/---

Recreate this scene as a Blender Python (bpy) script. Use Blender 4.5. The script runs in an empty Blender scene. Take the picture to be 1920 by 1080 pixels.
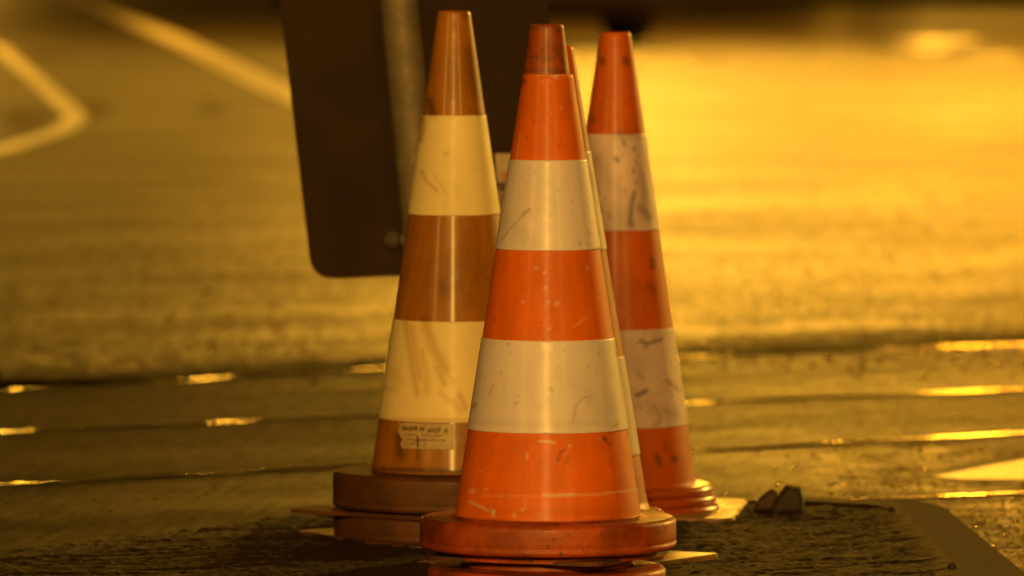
import bpy, bmesh, math, random
import numpy as np
from mathutils import Vector, Matrix, noise
random.seed(7)
R = math.radians
scene = bpy.context.scene
COL = scene.collection

# ------------------------------------------------------------------ camera
F = 13600.0                      # focal length in pixels of the 1920 px wide photograph
HC = 0.934                       # eye height over the island
TH = math.atan(690.0 / F)        # downward pitch
cam_d = bpy.data.cameras.new('camera'); cam = bpy.data.objects.new('camera', cam_d); COL.objects.link(cam)
cam.location = (0, 0, HC); cam.rotation_euler = (math.pi/2 - TH, 0, 0)
cam_d.sensor_width = 36.0; cam_d.lens = F/1920*36.0
cam_d.clip_start = 0.5; cam_d.clip_end = 2000
cam_d.dof.use_dof = True; cam_d.dof.focus_distance = 10.0; cam_d.dof.aperture_fstop = 7.0; cam_d.dof.aperture_blades = 0
scene.camera = cam
ROADZ = -0.035
def ray(x, y):
    xc = (x-960)/F; yc = (540-y)/F
    return Vector((xc, math.cos(TH)+yc*math.sin(TH), -math.sin(TH)+yc*math.cos(TH)))
def gnd(x, y, z=0.0):
    d = ray(x, y); t = (z-HC)/d.z
    return Vector((d.x*t, d.y*t, z))
def atd(x, y, Y):
    d = ray(x, y); t = Y/d.y
    return Vector((d.x*t, Y, HC + d.z*t))
def zat(y, Y): return atd(960, y, Y).z
def ppm(Y): return F/(Y/math.cos(TH)) * 1.0

# ------------------------------------------------------------------ helpers
def tag(o, label=None, cat=None, group=None, kind=None):
    if label: o['label'] = label
    if cat: o['category'] = cat
    if group: o['group'] = group
    if kind: o['kind'] = kind
    return o
def empty(name, loc, label, cat, group=None):
    o = bpy.data.objects.new(name, None); COL.objects.link(o); o.location = loc
    o.empty_display_size = 0.1
    return tag(o, label, cat, group)
def mesh_obj(name, verts, faces, mat, parent=None, smooth=True, loc=None):
    me = bpy.data.meshes.new(name); me.from_pydata([tuple(v) for v in verts], [], faces); me.update()
    if smooth: me.polygons.foreach_set('use_smooth', [True]*len(me.polygons))
    o = bpy.data.objects.new(name, me); COL.objects.link(o)
    if mat: me.materials.append(mat)
    if loc is not None: o.location = loc
    if parent: o.parent = parent
    return o
def bm_obj(name, bm, mat, parent=None, smooth=False, loc=None):
    bmesh.ops.recalc_face_normals(bm, faces=bm.faces[:])
    me = bpy.data.meshes.new(name); bm.to_mesh(me); bm.free()
    if smooth: me.polygons.foreach_set('use_smooth', [True]*len(me.polygons))
    o = bpy.data.objects.new(name, me); COL.objects.link(o); me.materials.append(mat)
    if loc is not None: o.location = loc
    if parent: o.parent = parent
    return o

class N:
    """small node-tree writer"""
    def __init__(s, name):
        s.m = bpy.data.materials.new(name); s.m.use_nodes = True
        s.t = s.m.node_tree; s.b = s.t.nodes['Principled BSDF']
    def n(s, typ, **kw):
        nd = s.t.nodes.new(typ)
        for k, v in kw.items():
            if k.startswith('i_'):
                nd.inputs[int(k[2:])].default_value = v
            else: setattr(nd, k, v)
        return nd
    def l(s, a, b): s.t.links.new(a, b)
    def pos(s, rot=0.0, scale=(1, 1, 1), obj=False):
        if obj: src = s.n('ShaderNodeTexCoord').outputs['Object']
        else: src = s.n('ShaderNodeNewGeometry').outputs['Position']
        m1 = s.n('ShaderNodeMapping'); m1.inputs['Rotation'].default_value = (0, 0, rot); s.l(src, m1.inputs[0])
        m2 = s.n('ShaderNodeMapping'); m2.inputs['Scale'].default_value = scale; s.l(m1.outputs[0], m2.inputs[0])
        return m2.outputs[0]
    def noise(s, vec, scale, detail=3, rough=.5, dist=0):
        nd = s.n('ShaderNodeTexNoise'); nd.inputs['Scale'].default_value = scale; nd.inputs['Detail'].default_value = detail
        nd.inputs['Roughness'].default_value = rough; nd.inputs['Distortion'].default_value = dist
        s.l(vec, nd.inputs['Vector']); return nd.outputs['Fac']
    def voro(s, vec, scale, feature='F1', out='Distance'):
        nd = s.n('ShaderNodeTexVoronoi', feature=feature); nd.inputs['Scale'].default_value = scale
        s.l(vec, nd.inputs['Vector']); return nd.outputs[out]
    def rng(s, v, a, b, c, d, smooth=False):
        nd = s.n('ShaderNodeMapRange'); nd.clamp = True
        if smooth: nd.interpolation_type = 'SMOOTHSTEP'
        for i, q in enumerate((a, b, c, d)): nd.inputs[i+1].default_value = q
        s.l(v, nd.inputs[0]); return nd.outputs[0]
    def math(s, op, a, b=None):
        nd = s.n('ShaderNodeMath', operation=op)
        for i, q in enumerate((a, b)):
            if q is None: continue
            if isinstance(q, (int, float)): nd.inputs[i].default_value = q
            else: s.l(q, nd.inputs[i])
        return nd.outputs[0]
    def mix(s, f, a, b, blend='MIX'):
        nd = s.n('ShaderNodeMix', data_type='RGBA', blend_type=blend)
        for i, q in ((0, f), (6, a), (7, b)):
            if isinstance(q, (int, float)): nd.inputs[i].default_value = q
            elif isinstance(q, tuple): nd.inputs[i].default_value = (*q, 1)
            else: s.l(q, nd.inputs[i])
        return nd.outputs[2]
    def set(s, key, v):
        if isinstance(v, tuple): s.b.inputs[key].default_value = (*v, 1)
        elif isinstance(v, (int, float)): s.b.inputs[key].default_value = v
        else: s.l(v, s.b.inputs[key])
        return s
    def bump(s, h, strength=.5, dist=.002, prev=None):
        nd = s.n('ShaderNodeBump'); nd.inputs['Strength'].default_value = strength; nd.inputs['Distance'].default_value = dist
        s.l(h, nd.inputs['Height'])
        if prev is not None: s.l(prev, nd.inputs['Normal'])
        s.l(nd.outputs[0], s.b.inputs['Normal']); return nd.outputs[0]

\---

> AIM OF THE EXERCISE: Copy nothing but the lines from the top of the data down to the line containing "COL = scene.collection", and leave the pictures out.

> SOLVED EXERCISE:
Recreate this scene as a Blender Python (bpy) script. Use Blender 4.5. The script runs in an empty Blender scene. Take the picture to be 1920 by 1080 pixels.
import bpy, bmesh, math, random
import numpy as np
from mathutils import Vector, Matrix, noise
random.seed(7)
R = math.radians
scene = bpy.context.scene
COL = scene.collection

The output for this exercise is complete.